Senate Panel Criticizes DOT Secretary for Refusal to Consider Higher Fuel Tax

By Sean McNally, Senior Reporter

This story appears in the March 30 print edition of Transport Topics.

WASHINGTON — Members of the Senate Environment and Public Works Committee criticized Transportation Secretary Ray LaHood and the Obama administration for refusing to consider an increase in the federal fuel tax.

“The question is how are we going to pay for all the things that we’ve been talking about? I think we need to level with the American people,” Sen. George Voinovich (R-Ohio) said during the March 25 hearing. “It’s going to take a gas tax increase. It’s going to take public-private partnerships. It’s going to take a whole lot of other stuff to get the job done.”



LaHood told the committee the administration was “going to throw out all the ideas that we can throw out and see which ones stick,” including a national infrastructure bank, public-private partnerships and tolls on new highway capacity. However, he said an increase in the fuel tax was “off the table.”

During “these hard economic times, with so many people out of work,” the administration “can ill-afford to tell people we’re going to raise the gas tax,” LaHood said.

Sen.
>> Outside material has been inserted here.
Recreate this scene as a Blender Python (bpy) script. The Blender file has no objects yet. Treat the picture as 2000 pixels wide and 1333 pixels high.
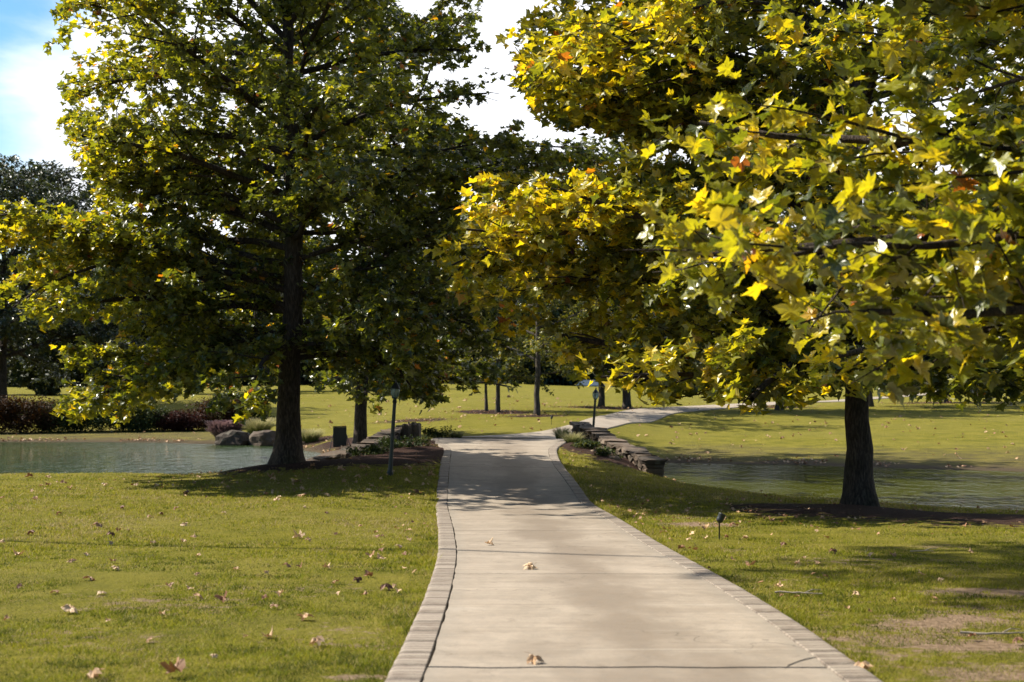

Barbara Boxer (D-Calif.), chairwoman of the committee, told LaHood the administration could not close off funding options ahead of the upcoming debate on the highway bill.

“Before, you said everything was on the table; then you said the gas tax was not on the table,” she said. “I am averse to raising the gas tax . . . [but] we all, including myself, we have to be completely flexible here.”

Similarly, Oklahoma Sen. James Inhofe, the ranking Republican on the committee, said Congress was “going to do what we have to do to get close to $400 [billion] to $500 billion” for the next highway bill.

Boxer floated the idea of indexing the fuel tax to inflation in the future as a middle ground, an idea LaHood told reporters after the hearing he “hadn’t even thought about.”

“It’s the first I’ve heard about that,” he said. “It is something that I have not been thinking about.”

In the past year, two congressional commissions have both recommended not only an increase in the fuel tax, but indexing that tax to inflation in order to keep up with the cost of materials such as concrete and steel.

The administration’s plans for a national infrastructure bank, which would direct funding for road and bridge projects outside the established federal highway program, also was criticized by the committee.

During the campaign, President Obama proposed a $60 billion infrastructure bank, and his administration’s first budget proposal included $5 billion to start a bank.

Sen. Max Baucus (D-Mont.) said he was afraid a national infrastructure bank would “serve urban areas at the expense of rural.”

“I fear that a lot of the money from a national infrastructure bank being proposed by some will go to fund non-transportation items such as urban water treatment or public housing,” Baucus said. “That bank idea will rob future growth of the highway program and will destroy the national scope of our federal highway program.”

Baucus is chairman of the Senate Finance Committee, which has jurisdiction over tax issues related to the highway bill.

LaHood said the administration believes the bank “can bring a pretty good chunk of money, and it’s something that we need to look at.”

Baucus said the country doesn’t need new ways to raise money for infrastructure; it needs existing taxes and fees to bring in more money.

“We’ve got lots of financing mechanisms to pay for surface transportation. Mechanisms aren’t the problem,” he said. “The problem is funds. We don’t need new mechanisms.”